Est ce que le bénéficiaire de la promesse n’est pas exonéré des pertes ?Finalement, quoiqu’il arrive, même si l’associé fait des pertes, il pourra toujours refourguer ses actions à son coassocié promettant. Si j’arrive à prouver que c’est une clause léonine, la promesse d’achat est nulle.

Il y a notamment deux cas où on rencontre ces problèmes :

Cession progressive : c’est le désengagement progressif d’un associé. L’associé trouve un acquéreur, mais il arrive souvent que les parties s’entendent pour un désengagement progressif. L’acheteur aura une période d’adaptation, il n’aura pas à tout payer d’un coup, le vendeur va lisser sa perte de revenus. Un jour donné, le cédant vend 50% de ses actions au cessionnaire et on prévoit que les 50% restants seront achetés dans 3 ans. Celui qui vend veut la sécurité. Donc la promesse d’achat sera à prix déterminé ou déterminable (fonction des résultats de la société …) mais il y aura un prix plancher. Si l’acheteur se rend compte qu’il a fait de mauvaise affaire, il va chercher à échapper à sa promesse en faisant jouer l’idée de la clause léonine. Le souci est que cette situation sera souvent rencontrée en droit des affaires. Par exemple, la cession de contrôle progressive oblige à se mettre d’accord sur le prix actuellement mais également dans 2 ans, 3 ans pour que le vendeur ait le moins de pertes, il peut négocier au moment actuel et pour plus tard déclarer que le prix sera fixé en fonction du prix de la société.

Convention de portage : une convention par laquelle une personne s’engage à porter une participation de la société de manière temporaire.
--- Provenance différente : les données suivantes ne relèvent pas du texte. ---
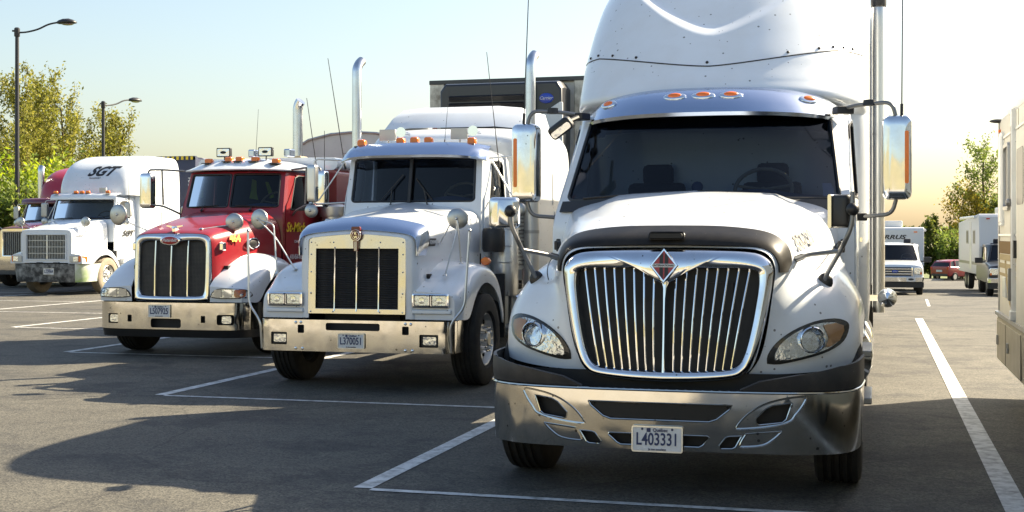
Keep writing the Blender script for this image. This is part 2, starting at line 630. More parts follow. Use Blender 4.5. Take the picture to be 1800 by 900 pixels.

J’ai des actions d’une société, pour des raisons X ou Y je vais demander à une banque de porter ces actions pendant un certain temps. Pendant un certain temps, le banquier va porter les actions et les cédera après au cocontractant, le banquier se fait consentir une promesse d’achat à un prix fixé à l’avance (La loi a inventé il y a peu de temps le mécanisme de la fiducie), il n’est pas question pour la banque de subir une moins-value sur la transaction. A la sortie, s’est engagé à racheter qui ne veut plus racheter se prévaudra de la clause léonine. D’où la même réticence du promettant qui va invoquer la clause léonine.

Remettre en cause ce genre de montage très classique et utile n’est pas évident ni forcément souhaitable. La jurisprudence est très rassurante aujourd’hui, voilà pourquoi la Chambre Commerciale de la Cour de Cassation ne considère pas qu’il y ait une clause léonine et elle a raison car l’esprit de l’interdiction des clauses léonines ne justifie pas que l’on l’applique dans ces cas de figure là.

Mais la première chambre civile de la Cour de Cassation est beaucoup plus sévère et admet l’existence d’une clause léonine, donc la question est encore posée de savoir qu’elle est le critère de la bonne promesse d’achat.

Ce sont des clauses qui sont destinées à organiser la sortie programmée d’un associé donc on n’est pas dans l’esprit de 1844-1 qui a vocation à régler une cohabitation. Il y a quand même des arrêts des années 80 où la 2ème chambre civile a admis cette argumentation.